A little bit of heat helped perform the hoses so there is no stress on
any of the connections. It now snakes
from the turbo to the oil pan fitting without any sharp bends hitting anything
else. Depending on AC or PS, could have
a different configuration.
View
from the bottom under the AC. At top
right can see a portion of the AC line which increases the fun of getting tools
and hands in there to work.
From
the top, can see how it fits routed down to the oil pan from the turbo. As far as the hard silver rod used, it held
fine for two years with no leak at any of the braze points. I just changed it for a little more optimal
configuration. Another option could have
been to cut about 1” from the tube so it sits a bit farther away from the
ledge.
This
is the Value Line clutch from Excedy (left). Is the basic (under $100) 5 piece kit
available from a Miata.Net vendor. If
you have the clutch replaced by a dealership, they will probably give you the Excedy anyway. The
kit also came with the alignment tool, release bearing, and pilot bearing. The old release bearing appeared fine, but
the old pilot bearing felt a bit “notchy” when
twisting with fingers. Was sent the
wrong oil seal, but no biggie either as was an on shelf item at the local
AutoZone.
Flywheel appeared fine. Just burnished it a bit with some fine emery. Could have lightened it a few pounds, but seemed like a bad idea with a turbo
Here
was the worse worn spot. Remember again
it is the original stock unit with 160K, with about 120 K miles of those with 8
PSI boost and an occasional hint of mist.

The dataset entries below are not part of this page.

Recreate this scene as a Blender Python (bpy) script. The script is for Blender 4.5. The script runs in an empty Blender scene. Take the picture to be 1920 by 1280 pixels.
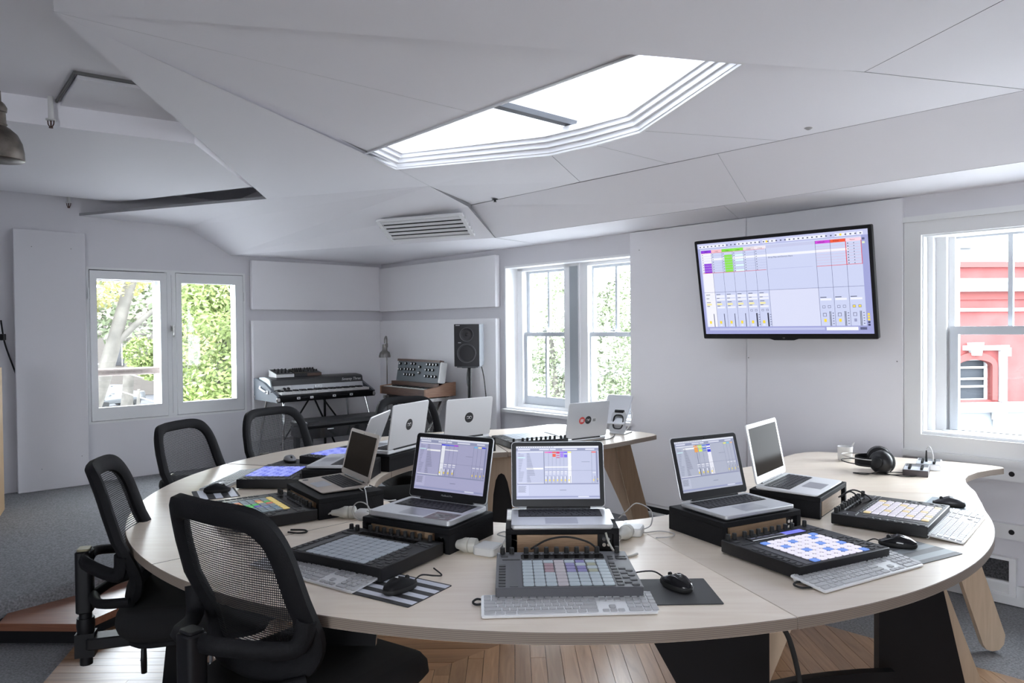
import bpy, math, random
from mathutils import Matrix, Vector, Euler
R = math.radians
C = bpy.context.scene.collection
sc = bpy.context.scene
random.seed(7)
# ---------------------------------------------------------------- camera, world, exposure
EYE = 1.40
cam_d = bpy.data.cameras.new('camera'); cam = bpy.data.objects.new('camera', cam_d); C.objects.link(cam)
cam_d.sensor_width = 36; cam_d.lens = 36 * 1390 / 1920; cam_d.clip_start = .05; cam_d.clip_end = 500
_p, _r = R(-1.0), R(-.52)
_f = Vector((0, math.cos(_p), math.sin(_p))); _u0 = Vector((0, -math.sin(_p), math.cos(_p))); _x0 = Vector((1, 0, 0))
_x = _x0 * math.cos(_r) + _u0 * math.sin(_r); _u = -_x0 * math.sin(_r) + _u0 * math.cos(_r)
cam.matrix_world = Matrix(((_x.x, _u.x, -_f.x, 0), (_x.y, _u.y, -_f.y, 0), (_x.z, _u.z, -_f.z, EYE), (0, 0, 0, 1)))
sc.camera = cam
sc.view_settings.view_transform = 'Standard'; sc.view_settings.look = 'None'
sc.view_settings.gamma = 1; sc.view_settings.use_curve_mapping = False
EXPO = 1.98
sc.view_settings.exposure = EXPO
SKY = 5.0
w = bpy.data.worlds.new('world'); sc.world = w; w.use_nodes = True
bg = w.node_tree.nodes['Background']; bg.inputs['Color'].default_value = (.90, .945, 1, 1); bg.inputs['Strength'].default_value = SKY
try:
    sc.cycles.max_bounces = 10; sc.cycles.diffuse_bounces = 7; sc.cycles.transparent_max_bounces = 24
    sc.cycles.use_denoising = True; sc.cycles.sample_clamp_indirect = 6; sc.cycles.caustics_reflective = False; sc.cycles.caustics_refractive = False
except Exception: pass

# room frame: K = far corner; DA runs along the left wall (away from the corner), DB along the right wall
KX, KY = -1.40, 8.0
DA = Vector((-.741, -.672, 0)).normalized(); DB = Vector((-DA.y, DA.x, 0)) * 1.0
if DB.x < 0: DB = -DB
def W(a, b, z=0):            # a = distance out from the right wall, b = distance out from the left wall
    return Vector((KX, KY, z)) + DA * a + DB * b
ANG_A = math.atan2(DA.y, DA.x); ANG_B = math.atan2(DB.y, DB.x)

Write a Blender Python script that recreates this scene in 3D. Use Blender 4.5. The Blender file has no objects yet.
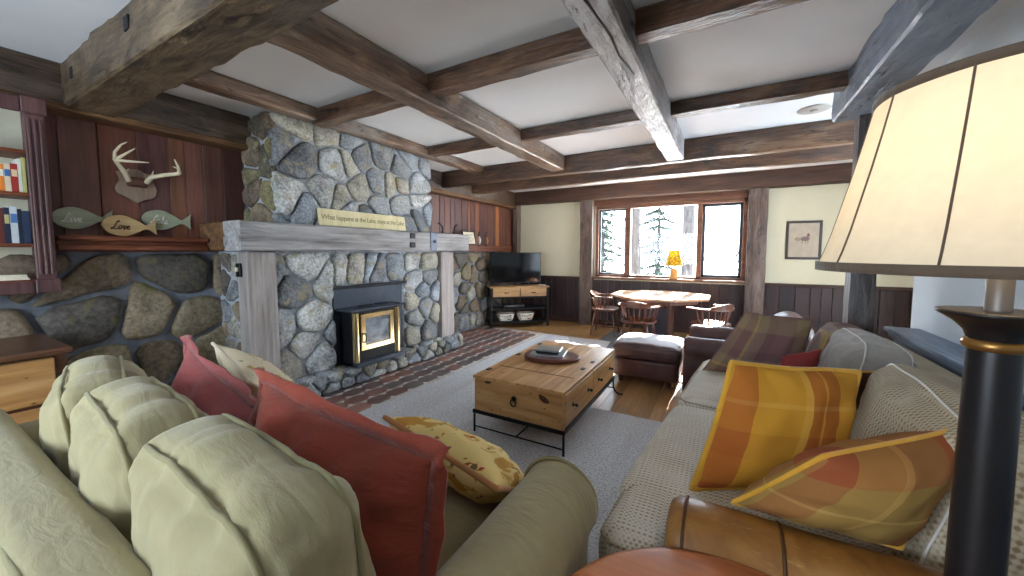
import bpy, math, random
from mathutils import Vector as V, Matrix, noise as NZ, Euler

S = bpy.context.scene
COL = S.collection
PI = math.pi

# ------------------------------------------------------------ camera, sky, sun, exposure
cam_d = bpy.data.cameras.new('camera')
cam = bpy.data.objects.new('camera', cam_d)
COL.objects.link(cam)
cam.location = (0, 0, 1.42)
cam.rotation_euler = (math.radians(90 - 3.956), 0, math.radians(29.70))
cam_d.sensor_fit = 'HORIZONTAL'
cam_d.sensor_width = 36.0
cam_d.lens = 36.0 * 376.0 / 1024.0
cam_d.shift_y = -10.0 / 1024.0
cam_d.clip_start = 0.02
S.camera = cam

S.view_settings.view_transform = 'Standard'
S.view_settings.look = 'None'
S.view_settings.exposure = 1.72
S.view_settings.gamma = 1.0
S.view_settings.use_curve_mapping = False

W = bpy.data.worlds.new('world')
S.world = W
W.use_nodes = True
bg = W.node_tree.nodes['Background']
bg.inputs['Color'].default_value = (0.74, 0.87, 1.0, 1)
bg.inputs['Strength'].default_value = 6.5

sun_d = bpy.data.lights.new('sun', 'SUN')
sun = bpy.data.objects.new('sun', sun_d)
COL.objects.link(sun)
sun_d.energy = 38.0
sun_d.angle = math.radians(1.2)
sun_d.color = (1.0, 0.95, 0.86)
SUN_EL, SUN_AZ = math.radians(31), math.radians(-6)   # azimuth from +Y towards -X
sdir = V((-math.sin(SUN_AZ) * math.cos(SUN_EL), math.cos(SUN_AZ) * math.cos(SUN_EL), math.sin(SUN_EL)))
sun.rotation_euler = sdir.to_track_quat('Z', 'Y').to_euler()
sun.location = (0, 20, 12)

S.cycles.max_bounces = 8
S.cycles.diffuse_bounces = 5
S.cycles.transparent_max_bounces = 8
S.cycles.sample_clamp_indirect = 6.0
S.cycles.use_denoising = True


def portal(name, c, rot, sx, sy):
    l = bpy.data.lights.new(name, 'AREA')
    l.shape = 'RECTANGLE'
    l.size, l.size_y = sx, sy
    l.cycles.is_portal = True
    o = bpy.data.objects.new(name, l)
    COL.objects.link(o)
    o.location = c
    o.rotation_euler = rot
    return o

# daylight portals in the windows, the added back one too (they only guide the sampling of the sky)
portal('portal_far', (-0.97, 7.30, 1.62), (-PI / 2, 0, 0), 2.5, 1.4)
portal('portal_recess', (2.44, 4.67, 1.35), (0, PI / 2, 0), 2.3, 1.25)
portal('portal_back', (-2.1, -2.24, 1.55), (PI / 2, 0, 0), 2.2, 1.4)

# ------------------------------------------------------------ colours and materials
def rgb(r, g, b):
    def f(x):
        x /= 255.0
        return x / 12.92 if x <= 0.04045 else ((x + 0.055) / 1.055) ** 2.4
    return (f(r), f(g), f(b))


class NT:
    """small helper around a material's node tree"""
    def __init__(s, name, rough=0.7, spec=0.4, metal=0.0):
        s.m = bpy.data.materials.new(name)
        s.m.use_nodes = True
        s.t = s.m.node_tree
        s.b = s.t.nodes['Principled BSDF']
        s.b.inputs['Roughness'].default_value = rough
        s.b.inputs['Specular IOR Level'].default_value = spec
        s.b.inputs['Metallic'].default_value = metal
        s.tc = None

    def n(s, typ, **kw):
        x = s.t.nodes.new(typ)
        for k, v in kw.items():
            if hasattr(x, k):
                setattr(x, k, v)
            else:
                x.inputs[k].default_value = v
        return x

    def l(s, a, b):
        s.t.links.new(a, b)

    def coord(s, scale=(1, 1, 1), loc=(0, 0, 0), rot=(0, 0, 0)):
        if s.tc is None:
            s.tc = s.n('ShaderNodeTexCoord')
        mp = s.n('ShaderNodeMapping')
        mp.inputs['Scale'].default_value = scale
        mp.inputs['Location'].default_value = loc
        mp.inputs['Rotation'].default_value = rot
        s.l(s.tc.outputs['Object'], mp.inputs['Vector'])
        return mp.outputs['Vector']

    def noise(s, vec, scale, detail=4, rough=0.55, dist=0.0):
        x = s.n('ShaderNodeTexNoise')
        x.inputs['Scale'].default_value = scale
        x.inputs['Detail'].default_value = detail
        x.inputs['Roughness'].default_value = rough
        x.inputs['Distortion'].default_value = dist
        s.l(vec, x.inputs['Vector'])
        return x.outputs['Fac']

    def ramp(s, fac, stops, interp='LINEAR'):
        x = s.n('ShaderNodeValToRGB')
        x.color_ramp.interpolation = interp
        el = x.color_ramp.elements
        while len(el) > 1:
            el.remove(el[-1])
        el[0].position = stops[0][0]
        el[0].color = (*stops[0][1], 1)
        for p, c in stops[1:]:
            e = el.new(p)
            e.color = (*c, 1)
        s.l(fac, x.inputs['Fac'])
        return x.outputs['Color']

    def mix(s, fac, a, b, mode='MIX'):
        x = s.n('ShaderNodeMix', data_type='RGBA', blend_type=mode)
        if isinstance(fac, (int, float)):
            x.inputs[0].default_value = fac
        else:
            s.l(fac, x.inputs[0])
        for sock, val in ((x.inputs[6], a), (x.inputs[7], b)):
            if isinstance(val, tuple):
                sock.default_value = (*val, 1)
            else:
                s.l(val, sock)
        return x.outputs[2]

    def bump(s, h, strength=0.3, dist=0.01):
        x = s.n('ShaderNodeBump')
        x.inputs['Strength'].default_value = strength
        x.inputs['Distance'].default_value = dist
        s.l(h, x.inputs['Height'])
        if s.b.inputs['Normal'].is_linked:
            s.l(s.b.inputs['Normal'].links[0].from_socket, x.inputs['Normal'])
        s.l(x.outputs['Normal'], s.b.inputs['Normal'])

    def base(s, c):
        if isinstance(c, tuple):
            s.b.inputs['Base Color'].default_value = (*c, 1)
        else:
            s.l(c, s.b.inputs['Base Color'])

    def rough(s, fac, lo, hi):
        x = s.n('ShaderNodeMapRange')
        x.inputs['To Min'].default_value = lo
        x.inputs['To Max'].default_value = hi
        s.l(fac, x.inputs['Value'])
        s.l(x.outputs['Result'], s.b.inputs['Roughness'])

    def attr(s):
        x = s.n('ShaderNodeVertexColor')
        x.layer_name = 'Col'
        return x.outputs['Color']

    def math(s, op, a, b=None, c=None):
        x = s.n('ShaderNodeMath', operation=op)
        for k, val in enumerate((a, b, c)):
            if val is None:
                continue
            if isinstance(val, (int, float)):
                x.inputs[k].default_value = val
            else:
                s.l(val, x.inputs[k])
        return x.outputs[0]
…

Could have squeezed more out of it, maybe even reach 200K miles. A new disk runs about $60, but little point in waiting longer because of labor involved. No differences were noticed in performance or feel between the old OEM and the replacement Excedy. No additional adjustments were needed.
The $5 slave rebuild kit was still working fine after 50 K miles so just bled it out and replaced the clutch fluid.
Just
a mini shot to show the new Excedy (left) and worn
OEM (right) thickness. No immediate
danger of hitting the rivets.
Replaced
the old shock mounts also (right).
Noticed the steel plate on one was bent.
Again, unable to detect any driving difference between the old and new.
The picture as shown gives the illusion that the old ones were also compressed. I measured them and only detected about 1/32” difference. Is just the way the picture was taken that makes the old ones look like they were severely compressed.